### TASK STATEMENT
Reproduce the material in full, exactly as written.

### SUPPLIED MATERIAL
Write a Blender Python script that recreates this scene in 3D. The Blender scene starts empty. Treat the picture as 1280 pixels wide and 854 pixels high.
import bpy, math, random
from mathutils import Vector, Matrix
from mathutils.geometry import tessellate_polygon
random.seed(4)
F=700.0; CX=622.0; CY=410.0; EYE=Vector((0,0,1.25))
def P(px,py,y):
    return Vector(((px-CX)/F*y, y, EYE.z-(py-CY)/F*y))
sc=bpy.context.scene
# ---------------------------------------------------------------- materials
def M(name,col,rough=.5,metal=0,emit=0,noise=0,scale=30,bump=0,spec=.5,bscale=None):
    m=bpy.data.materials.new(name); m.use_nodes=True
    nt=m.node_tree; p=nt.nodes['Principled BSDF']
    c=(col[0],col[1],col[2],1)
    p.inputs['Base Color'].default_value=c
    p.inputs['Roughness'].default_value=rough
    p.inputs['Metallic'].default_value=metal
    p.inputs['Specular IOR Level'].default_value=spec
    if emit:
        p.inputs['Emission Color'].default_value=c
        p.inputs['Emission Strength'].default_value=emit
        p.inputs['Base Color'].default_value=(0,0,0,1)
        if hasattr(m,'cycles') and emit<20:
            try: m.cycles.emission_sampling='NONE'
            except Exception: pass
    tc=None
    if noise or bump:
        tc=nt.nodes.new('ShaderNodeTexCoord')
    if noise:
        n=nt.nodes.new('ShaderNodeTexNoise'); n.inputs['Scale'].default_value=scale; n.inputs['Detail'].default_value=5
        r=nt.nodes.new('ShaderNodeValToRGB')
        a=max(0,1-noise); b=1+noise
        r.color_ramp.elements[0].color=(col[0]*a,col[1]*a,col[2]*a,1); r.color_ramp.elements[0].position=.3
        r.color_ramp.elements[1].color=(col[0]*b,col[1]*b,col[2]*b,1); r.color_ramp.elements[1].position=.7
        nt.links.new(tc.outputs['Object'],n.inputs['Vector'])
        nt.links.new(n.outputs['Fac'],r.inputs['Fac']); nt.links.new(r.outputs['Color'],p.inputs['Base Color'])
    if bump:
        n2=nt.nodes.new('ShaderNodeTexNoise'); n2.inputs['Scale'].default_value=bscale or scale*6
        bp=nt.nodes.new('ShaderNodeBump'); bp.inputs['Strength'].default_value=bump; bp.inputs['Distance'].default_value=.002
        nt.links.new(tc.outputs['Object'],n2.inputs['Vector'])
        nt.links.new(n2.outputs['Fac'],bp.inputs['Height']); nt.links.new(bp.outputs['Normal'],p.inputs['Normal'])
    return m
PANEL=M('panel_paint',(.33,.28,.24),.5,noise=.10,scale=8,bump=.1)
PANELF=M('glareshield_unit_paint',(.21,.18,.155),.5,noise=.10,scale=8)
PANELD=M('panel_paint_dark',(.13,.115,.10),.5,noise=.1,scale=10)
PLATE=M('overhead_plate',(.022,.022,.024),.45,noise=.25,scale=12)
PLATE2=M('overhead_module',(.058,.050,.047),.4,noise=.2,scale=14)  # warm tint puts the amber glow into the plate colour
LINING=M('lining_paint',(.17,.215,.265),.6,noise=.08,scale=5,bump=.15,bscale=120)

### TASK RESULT
Write a Blender Python script that recreates this scene in 3D. The Blender scene starts empty. Treat the picture as 1280 pixels wide and 854 pixels high.
import bpy, math, random
from mathutils import Vector, Matrix
from mathutils.geometry import tessellate_polygon
random.seed(4)
F=700.0; CX=622.0; CY=410.0; EYE=Vector((0,0,1.25))
def P(px,py,y):
    return Vector(((px-CX)/F*y, y, EYE.z-(py-CY)/F*y))
sc=bpy.context.scene
# ---------------------------------------------------------------- materials
def M(name,col,rough=.5,metal=0,emit=0,noise=0,scale=30,bump=0,spec=.5,bscale=None):
    m=bpy.data.materials.new(name); m.use_nodes=True
    nt=m.node_tree; p=nt.nodes['Principled BSDF']
    c=(col[0],col[1],col[2],1)
    p.inputs['Base Color'].default_value=c
    p.inputs['Roughness'].default_value=rough
    p.inputs['Metallic'].default_value=metal
    p.inputs['Specular IOR Level'].default_value=spec
    if emit:
        p.inputs['Emission Color'].default_value=c
        p.inputs['Emission Strength'].default_value=emit
        p.inputs['Base Color'].default_value=(0,0,0,1)
        if hasattr(m,'cycles') and emit<20:
            try: m.cycles.emission_sampling='NONE'
            except Exception: pass
    tc=None
    if noise or bump:
        tc=nt.nodes.new('ShaderNodeTexCoord')
    if noise:
        n=nt.nodes.new('ShaderNodeTexNoise'); n.inputs['Scale'].default_value=scale; n.inputs['Detail'].default_value=5
        r=nt.nodes.new('ShaderNodeValToRGB')
        a=max(0,1-noise); b=1+noise
        r.color_ramp.elements[0].color=(col[0]*a,col[1]*a,col[2]*a,1); r.color_ramp.elements[0].position=.3
        r.color_ramp.elements[1].color=(col[0]*b,col[1]*b,col[2]*b,1); r.color_ramp.elements[1].position=.7
        nt.links.new(tc.outputs['Object'],n.inputs['Vector'])
        nt.links.new(n.outputs['Fac'],r.inputs['Fac']); nt.links.new(r.outputs['Color'],p.inputs['Base Color'])
    if bump:
        n2=nt.nodes.new('ShaderNodeTexNoise'); n2.inputs['Scale'].default_value=bscale or scale*6
        bp=nt.nodes.new('ShaderNodeBump'); bp.inputs['Strength'].default_value=bump; bp.inputs['Distance'].default_value=.002
        nt.links.new(tc.outputs['Object'],n2.inputs['Vector'])
        nt.links.new(n2.outputs['Fac'],bp.inputs['Height']); nt.links.new(bp.outputs['Normal'],p.inputs['Normal'])
    return m
PANEL=M('panel_paint',(.33,.28,.24),.5,noise=.10,scale=8,bump=.1)
PANELF=M('glareshield_unit_paint',(.21,.18,.155),.5,noise=.10,scale=8)
PANELD=M('panel_paint_dark',(.13,.115,.10),.5,noise=.1,scale=10)
PLATE=M('overhead_plate',(.022,.022,.024),.45,noise=.25,scale=12)
PLATE2=M('overhead_module',(.058,.050,.047),.4,noise=.2,scale=14)  # warm tint puts the amber glow into the plate colour
LINING=M('lining_paint',(.17,.215,.265),.6,noise=.08,scale=5,bump=.15,bscale=120)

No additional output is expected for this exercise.